Collected data entries
▼▼▼

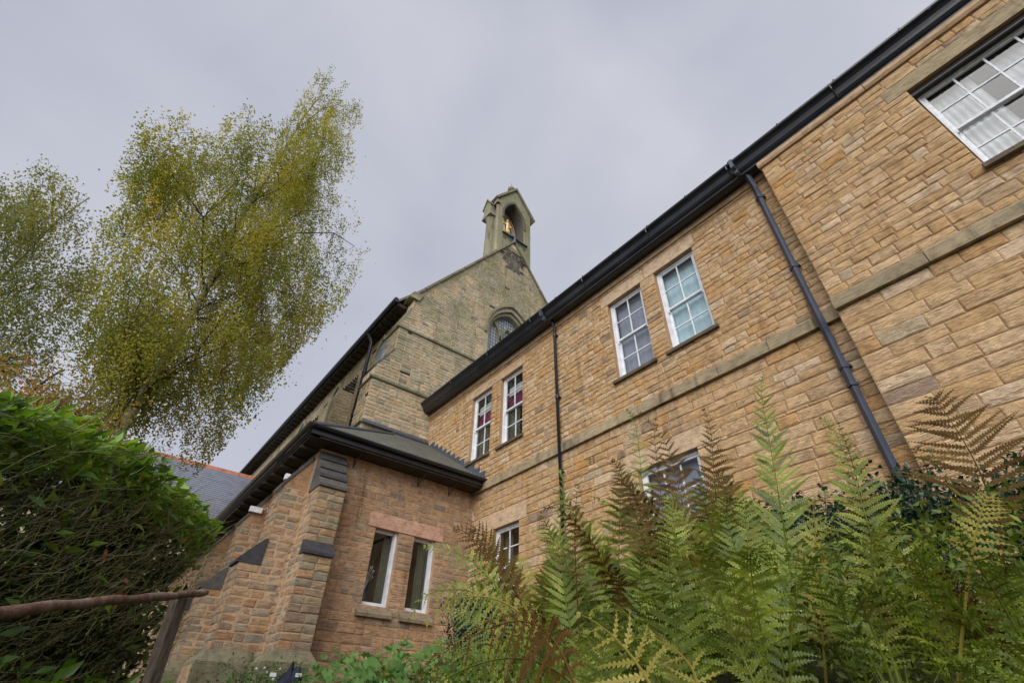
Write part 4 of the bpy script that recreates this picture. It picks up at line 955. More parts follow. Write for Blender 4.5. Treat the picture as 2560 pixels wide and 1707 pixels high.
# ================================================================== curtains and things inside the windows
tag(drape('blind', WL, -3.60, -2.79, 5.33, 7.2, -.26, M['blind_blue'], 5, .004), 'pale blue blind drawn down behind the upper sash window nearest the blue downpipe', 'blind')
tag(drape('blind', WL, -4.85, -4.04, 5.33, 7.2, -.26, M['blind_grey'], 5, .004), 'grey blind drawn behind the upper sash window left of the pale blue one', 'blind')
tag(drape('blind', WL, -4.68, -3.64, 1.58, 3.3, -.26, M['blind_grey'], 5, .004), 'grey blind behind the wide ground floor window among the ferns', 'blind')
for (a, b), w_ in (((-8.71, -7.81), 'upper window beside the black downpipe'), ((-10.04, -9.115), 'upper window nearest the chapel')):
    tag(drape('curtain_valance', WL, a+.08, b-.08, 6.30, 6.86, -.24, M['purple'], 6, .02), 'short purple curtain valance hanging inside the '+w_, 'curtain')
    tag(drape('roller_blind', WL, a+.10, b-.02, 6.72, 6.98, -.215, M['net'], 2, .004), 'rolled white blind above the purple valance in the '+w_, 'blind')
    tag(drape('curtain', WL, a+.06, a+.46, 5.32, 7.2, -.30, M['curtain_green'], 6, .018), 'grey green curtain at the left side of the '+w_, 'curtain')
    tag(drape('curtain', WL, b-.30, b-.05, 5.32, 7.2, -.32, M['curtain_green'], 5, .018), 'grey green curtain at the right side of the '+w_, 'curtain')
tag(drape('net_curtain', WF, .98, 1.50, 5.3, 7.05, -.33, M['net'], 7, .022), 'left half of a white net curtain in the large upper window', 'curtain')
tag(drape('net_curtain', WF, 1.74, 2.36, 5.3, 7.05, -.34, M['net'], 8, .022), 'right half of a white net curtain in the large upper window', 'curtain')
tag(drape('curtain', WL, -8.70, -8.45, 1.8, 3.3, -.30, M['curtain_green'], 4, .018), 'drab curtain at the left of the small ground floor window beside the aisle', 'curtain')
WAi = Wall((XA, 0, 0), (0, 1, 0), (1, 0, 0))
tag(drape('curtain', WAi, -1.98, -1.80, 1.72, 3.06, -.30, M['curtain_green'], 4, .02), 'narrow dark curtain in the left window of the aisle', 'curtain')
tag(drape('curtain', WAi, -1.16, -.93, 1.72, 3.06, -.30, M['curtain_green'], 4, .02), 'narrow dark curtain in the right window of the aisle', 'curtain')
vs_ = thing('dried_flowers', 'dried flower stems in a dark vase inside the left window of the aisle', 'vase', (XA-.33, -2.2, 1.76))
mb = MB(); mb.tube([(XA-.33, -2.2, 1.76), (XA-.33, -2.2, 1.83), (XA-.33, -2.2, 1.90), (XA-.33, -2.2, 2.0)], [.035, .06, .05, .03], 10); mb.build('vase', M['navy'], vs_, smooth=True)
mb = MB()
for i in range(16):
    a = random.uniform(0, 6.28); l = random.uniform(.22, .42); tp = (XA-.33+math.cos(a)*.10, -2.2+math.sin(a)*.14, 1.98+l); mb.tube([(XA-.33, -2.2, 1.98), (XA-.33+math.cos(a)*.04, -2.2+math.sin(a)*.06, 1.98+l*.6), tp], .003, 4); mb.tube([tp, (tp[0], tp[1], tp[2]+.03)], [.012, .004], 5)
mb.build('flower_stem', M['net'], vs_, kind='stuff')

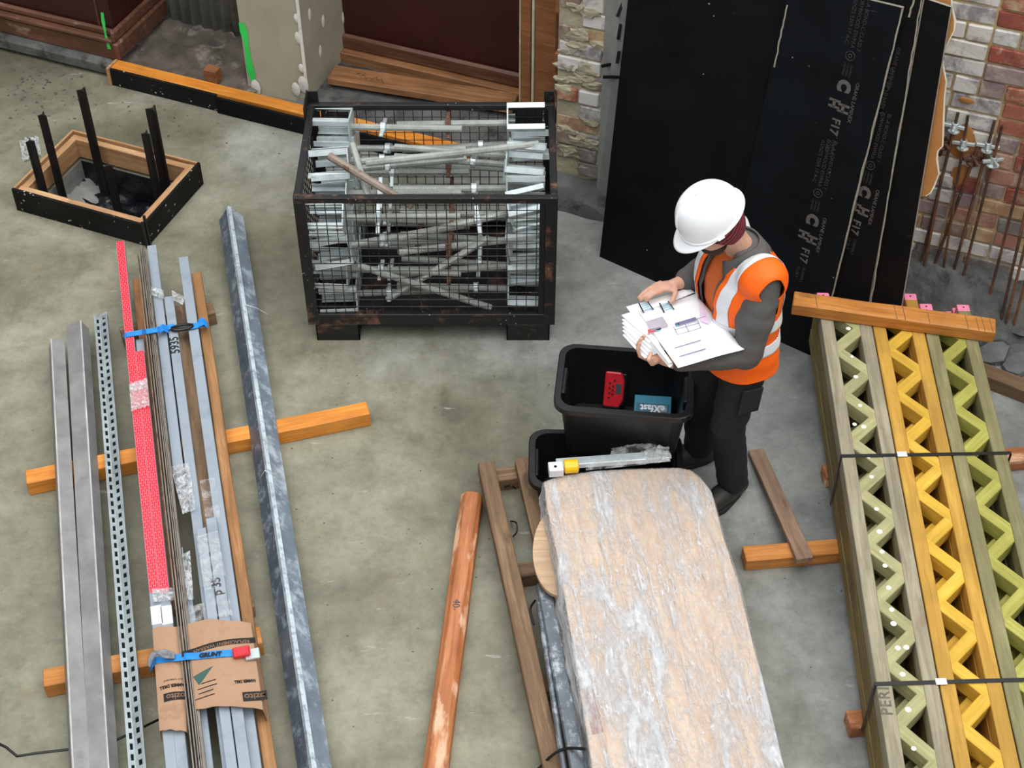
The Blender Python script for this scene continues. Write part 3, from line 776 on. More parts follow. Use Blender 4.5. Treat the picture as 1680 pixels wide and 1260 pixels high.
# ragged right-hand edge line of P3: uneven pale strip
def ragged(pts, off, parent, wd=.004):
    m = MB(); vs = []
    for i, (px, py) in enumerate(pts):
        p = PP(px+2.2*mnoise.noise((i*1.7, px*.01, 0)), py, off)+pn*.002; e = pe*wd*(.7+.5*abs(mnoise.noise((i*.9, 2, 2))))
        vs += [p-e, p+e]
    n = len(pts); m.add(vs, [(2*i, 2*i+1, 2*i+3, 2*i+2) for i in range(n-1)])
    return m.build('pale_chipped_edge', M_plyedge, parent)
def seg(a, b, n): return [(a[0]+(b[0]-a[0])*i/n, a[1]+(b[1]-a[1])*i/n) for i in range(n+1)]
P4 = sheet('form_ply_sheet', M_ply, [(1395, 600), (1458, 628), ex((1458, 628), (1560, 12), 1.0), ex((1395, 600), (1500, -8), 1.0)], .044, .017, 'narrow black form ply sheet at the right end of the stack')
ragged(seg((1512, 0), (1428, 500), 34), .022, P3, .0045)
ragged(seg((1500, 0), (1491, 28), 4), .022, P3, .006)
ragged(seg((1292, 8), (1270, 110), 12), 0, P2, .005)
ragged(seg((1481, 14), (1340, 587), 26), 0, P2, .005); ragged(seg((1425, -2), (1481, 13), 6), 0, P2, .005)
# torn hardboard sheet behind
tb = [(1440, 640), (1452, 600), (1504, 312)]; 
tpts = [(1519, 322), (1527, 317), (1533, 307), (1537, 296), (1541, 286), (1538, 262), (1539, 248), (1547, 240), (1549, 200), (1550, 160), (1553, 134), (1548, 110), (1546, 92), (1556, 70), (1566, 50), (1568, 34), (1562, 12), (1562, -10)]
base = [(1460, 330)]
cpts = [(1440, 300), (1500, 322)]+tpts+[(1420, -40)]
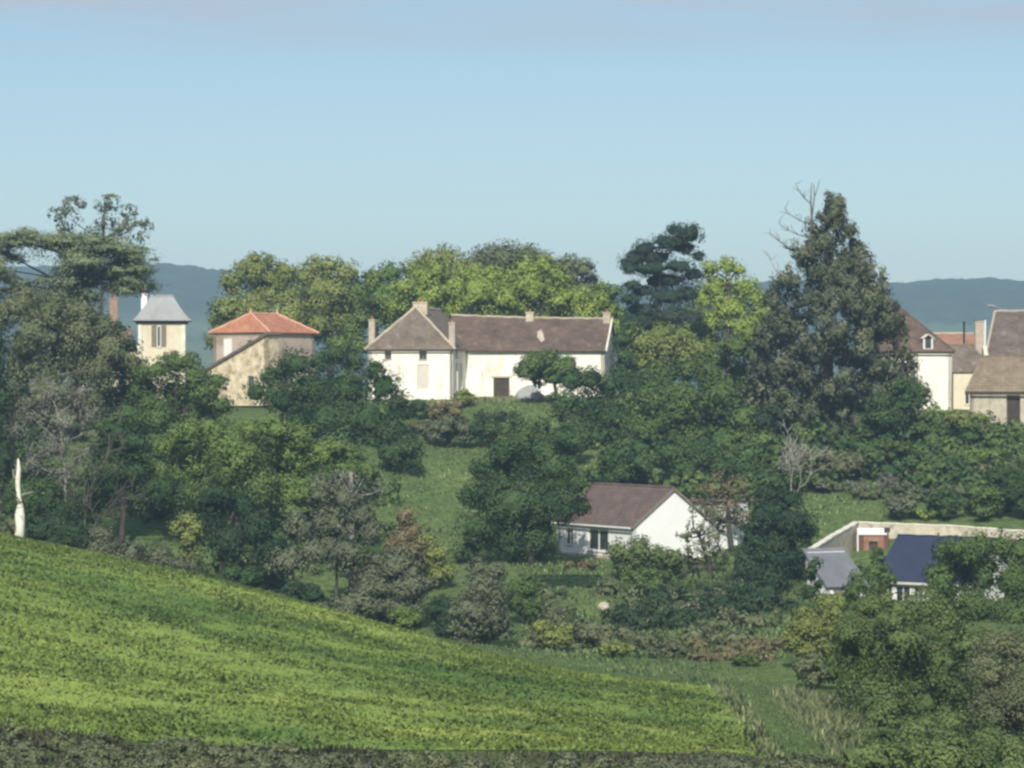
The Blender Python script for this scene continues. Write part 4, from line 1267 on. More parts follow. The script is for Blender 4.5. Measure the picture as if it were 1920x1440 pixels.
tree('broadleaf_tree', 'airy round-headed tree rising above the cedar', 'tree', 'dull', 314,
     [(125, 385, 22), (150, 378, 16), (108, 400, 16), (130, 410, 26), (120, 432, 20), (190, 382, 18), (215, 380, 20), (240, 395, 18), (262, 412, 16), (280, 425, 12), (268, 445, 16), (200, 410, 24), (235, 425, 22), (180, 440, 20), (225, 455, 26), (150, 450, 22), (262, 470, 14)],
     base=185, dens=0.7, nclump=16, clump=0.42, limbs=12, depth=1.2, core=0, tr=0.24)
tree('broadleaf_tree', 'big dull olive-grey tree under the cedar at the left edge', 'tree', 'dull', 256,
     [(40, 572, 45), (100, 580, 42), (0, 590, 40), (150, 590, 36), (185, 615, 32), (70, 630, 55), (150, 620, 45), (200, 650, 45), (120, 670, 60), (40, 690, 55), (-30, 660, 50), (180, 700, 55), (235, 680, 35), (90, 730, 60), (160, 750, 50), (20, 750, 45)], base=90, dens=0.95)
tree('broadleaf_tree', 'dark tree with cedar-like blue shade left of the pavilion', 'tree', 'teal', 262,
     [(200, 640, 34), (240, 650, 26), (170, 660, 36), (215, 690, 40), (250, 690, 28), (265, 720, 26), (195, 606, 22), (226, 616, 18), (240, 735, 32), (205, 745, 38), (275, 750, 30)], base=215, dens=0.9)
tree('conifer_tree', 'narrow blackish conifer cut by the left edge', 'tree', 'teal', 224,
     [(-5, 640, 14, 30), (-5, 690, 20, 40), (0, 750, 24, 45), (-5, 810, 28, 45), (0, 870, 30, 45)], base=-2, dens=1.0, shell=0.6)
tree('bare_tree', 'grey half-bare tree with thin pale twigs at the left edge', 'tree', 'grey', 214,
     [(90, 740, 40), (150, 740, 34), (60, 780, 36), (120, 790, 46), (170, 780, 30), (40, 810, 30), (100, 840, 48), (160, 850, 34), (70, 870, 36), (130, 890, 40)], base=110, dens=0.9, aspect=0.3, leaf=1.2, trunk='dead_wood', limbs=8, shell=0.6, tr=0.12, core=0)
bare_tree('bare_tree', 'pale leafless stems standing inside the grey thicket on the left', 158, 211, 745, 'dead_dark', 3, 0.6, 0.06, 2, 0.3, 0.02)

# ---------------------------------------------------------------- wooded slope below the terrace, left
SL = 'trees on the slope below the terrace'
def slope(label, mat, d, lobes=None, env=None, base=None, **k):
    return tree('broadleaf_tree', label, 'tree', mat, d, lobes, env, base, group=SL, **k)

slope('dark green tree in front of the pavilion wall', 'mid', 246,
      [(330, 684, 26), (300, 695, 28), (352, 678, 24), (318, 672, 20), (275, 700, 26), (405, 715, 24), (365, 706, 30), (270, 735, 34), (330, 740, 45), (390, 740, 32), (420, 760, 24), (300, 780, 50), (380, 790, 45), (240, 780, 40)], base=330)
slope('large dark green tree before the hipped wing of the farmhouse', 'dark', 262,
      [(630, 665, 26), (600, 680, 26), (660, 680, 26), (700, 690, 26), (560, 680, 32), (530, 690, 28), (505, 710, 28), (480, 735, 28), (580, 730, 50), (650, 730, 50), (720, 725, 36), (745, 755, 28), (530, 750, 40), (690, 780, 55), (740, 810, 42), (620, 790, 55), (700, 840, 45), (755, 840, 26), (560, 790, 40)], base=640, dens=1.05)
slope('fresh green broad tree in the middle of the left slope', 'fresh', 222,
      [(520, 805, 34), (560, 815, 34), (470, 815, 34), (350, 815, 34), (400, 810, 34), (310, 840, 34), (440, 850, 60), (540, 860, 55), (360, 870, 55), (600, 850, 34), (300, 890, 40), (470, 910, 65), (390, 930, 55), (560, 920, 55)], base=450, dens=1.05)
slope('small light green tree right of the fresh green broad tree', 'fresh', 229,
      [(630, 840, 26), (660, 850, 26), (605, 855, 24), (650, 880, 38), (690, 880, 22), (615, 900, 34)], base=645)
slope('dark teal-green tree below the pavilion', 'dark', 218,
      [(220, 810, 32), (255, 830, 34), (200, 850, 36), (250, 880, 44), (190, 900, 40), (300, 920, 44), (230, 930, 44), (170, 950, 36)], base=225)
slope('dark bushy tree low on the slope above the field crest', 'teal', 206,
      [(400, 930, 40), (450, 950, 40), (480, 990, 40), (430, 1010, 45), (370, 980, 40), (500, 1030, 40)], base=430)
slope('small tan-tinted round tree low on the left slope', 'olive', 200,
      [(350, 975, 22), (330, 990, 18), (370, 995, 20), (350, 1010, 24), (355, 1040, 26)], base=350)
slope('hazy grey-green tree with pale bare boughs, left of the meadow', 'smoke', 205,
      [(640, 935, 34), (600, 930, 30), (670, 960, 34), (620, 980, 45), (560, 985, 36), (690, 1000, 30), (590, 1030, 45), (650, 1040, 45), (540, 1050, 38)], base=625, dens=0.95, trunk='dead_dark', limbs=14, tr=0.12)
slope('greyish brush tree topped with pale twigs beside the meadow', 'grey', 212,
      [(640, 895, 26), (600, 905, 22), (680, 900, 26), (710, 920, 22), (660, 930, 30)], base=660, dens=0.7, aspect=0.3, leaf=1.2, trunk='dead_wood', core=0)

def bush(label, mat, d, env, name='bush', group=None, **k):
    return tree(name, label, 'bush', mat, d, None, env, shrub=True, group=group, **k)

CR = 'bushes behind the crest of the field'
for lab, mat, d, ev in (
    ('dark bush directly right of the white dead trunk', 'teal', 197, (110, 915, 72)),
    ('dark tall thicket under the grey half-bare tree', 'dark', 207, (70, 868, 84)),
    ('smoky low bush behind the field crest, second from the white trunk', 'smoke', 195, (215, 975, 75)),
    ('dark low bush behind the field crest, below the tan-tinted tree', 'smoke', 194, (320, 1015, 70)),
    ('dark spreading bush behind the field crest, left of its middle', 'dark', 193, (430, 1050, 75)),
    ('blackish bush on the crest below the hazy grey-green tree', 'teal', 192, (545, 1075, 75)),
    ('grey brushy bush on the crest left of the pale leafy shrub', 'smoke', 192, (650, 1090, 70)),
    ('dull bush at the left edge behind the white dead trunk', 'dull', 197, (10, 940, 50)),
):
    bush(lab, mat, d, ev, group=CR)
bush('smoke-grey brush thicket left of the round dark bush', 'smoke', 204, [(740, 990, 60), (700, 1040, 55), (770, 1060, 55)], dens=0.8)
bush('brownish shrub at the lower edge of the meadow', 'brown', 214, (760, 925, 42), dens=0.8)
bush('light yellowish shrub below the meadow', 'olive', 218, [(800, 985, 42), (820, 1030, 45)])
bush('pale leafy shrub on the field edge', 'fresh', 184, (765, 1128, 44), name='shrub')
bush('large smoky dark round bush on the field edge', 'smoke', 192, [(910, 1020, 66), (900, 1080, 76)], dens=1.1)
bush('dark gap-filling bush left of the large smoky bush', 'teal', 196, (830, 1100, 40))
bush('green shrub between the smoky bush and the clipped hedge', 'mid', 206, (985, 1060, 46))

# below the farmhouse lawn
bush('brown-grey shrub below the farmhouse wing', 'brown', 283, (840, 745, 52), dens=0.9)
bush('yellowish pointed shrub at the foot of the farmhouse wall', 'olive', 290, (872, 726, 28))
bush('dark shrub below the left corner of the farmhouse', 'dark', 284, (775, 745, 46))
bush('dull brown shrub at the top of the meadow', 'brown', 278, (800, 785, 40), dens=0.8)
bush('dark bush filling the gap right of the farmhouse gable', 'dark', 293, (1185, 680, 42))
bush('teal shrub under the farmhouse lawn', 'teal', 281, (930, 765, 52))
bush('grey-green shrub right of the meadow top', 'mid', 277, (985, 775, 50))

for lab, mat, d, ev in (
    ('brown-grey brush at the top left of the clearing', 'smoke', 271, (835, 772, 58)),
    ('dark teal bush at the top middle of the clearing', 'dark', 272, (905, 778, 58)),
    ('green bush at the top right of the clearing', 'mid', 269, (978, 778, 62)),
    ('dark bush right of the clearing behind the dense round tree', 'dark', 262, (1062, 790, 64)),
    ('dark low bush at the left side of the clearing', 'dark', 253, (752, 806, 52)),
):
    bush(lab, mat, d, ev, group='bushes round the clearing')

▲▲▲

Give again, word for word, only the lines running from the line with "were 1920x1440 pixels." through the line with "bare_tree('bare_tree', 'pale leafless"; include both of those lines.

The Blender Python script for this scene continues. Write part 4, from line 1267 on. More parts follow. The script is for Blender 4.5. Measure the picture as if it were 1920x1440 pixels.
tree('broadleaf_tree', 'airy round-headed tree rising above the cedar', 'tree', 'dull', 314,
     [(125, 385, 22), (150, 378, 16), (108, 400, 16), (130, 410, 26), (120, 432, 20), (190, 382, 18), (215, 380, 20), (240, 395, 18), (262, 412, 16), (280, 425, 12), (268, 445, 16), (200, 410, 24), (235, 425, 22), (180, 440, 20), (225, 455, 26), (150, 450, 22), (262, 470, 14)],
     base=185, dens=0.7, nclump=16, clump=0.42, limbs=12, depth=1.2, core=0, tr=0.24)
tree('broadleaf_tree', 'big dull olive-grey tree under the cedar at the left edge', 'tree', 'dull', 256,
     [(40, 572, 45), (100, 580, 42), (0, 590, 40), (150, 590, 36), (185, 615, 32), (70, 630, 55), (150, 620, 45), (200, 650, 45), (120, 670, 60), (40, 690, 55), (-30, 660, 50), (180, 700, 55), (235, 680, 35), (90, 730, 60), (160, 750, 50), (20, 750, 45)], base=90, dens=0.95)
tree('broadleaf_tree', 'dark tree with cedar-like blue shade left of the pavilion', 'tree', 'teal', 262,
     [(200, 640, 34), (240, 650, 26), (170, 660, 36), (215, 690, 40), (250, 690, 28), (265, 720, 26), (195, 606, 22), (226, 616, 18), (240, 735, 32), (205, 745, 38), (275, 750, 30)], base=215, dens=0.9)
tree('conifer_tree', 'narrow blackish conifer cut by the left edge', 'tree', 'teal', 224,
     [(-5, 640, 14, 30), (-5, 690, 20, 40), (0, 750, 24, 45), (-5, 810, 28, 45), (0, 870, 30, 45)], base=-2, dens=1.0, shell=0.6)
tree('bare_tree', 'grey half-bare tree with thin pale twigs at the left edge', 'tree', 'grey', 214,
     [(90, 740, 40), (150, 740, 34), (60, 780, 36), (120, 790, 46), (170, 780, 30), (40, 810, 30), (100, 840, 48), (160, 850, 34), (70, 870, 36), (130, 890, 40)], base=110, dens=0.9, aspect=0.3, leaf=1.2, trunk='dead_wood', limbs=8, shell=0.6, tr=0.12, core=0)
bare_tree('bare_tree', 'pale leafless stems standing inside the grey thicket on the left', 158, 211, 745, 'dead_dark', 3, 0.6, 0.06, 2, 0.3, 0.02)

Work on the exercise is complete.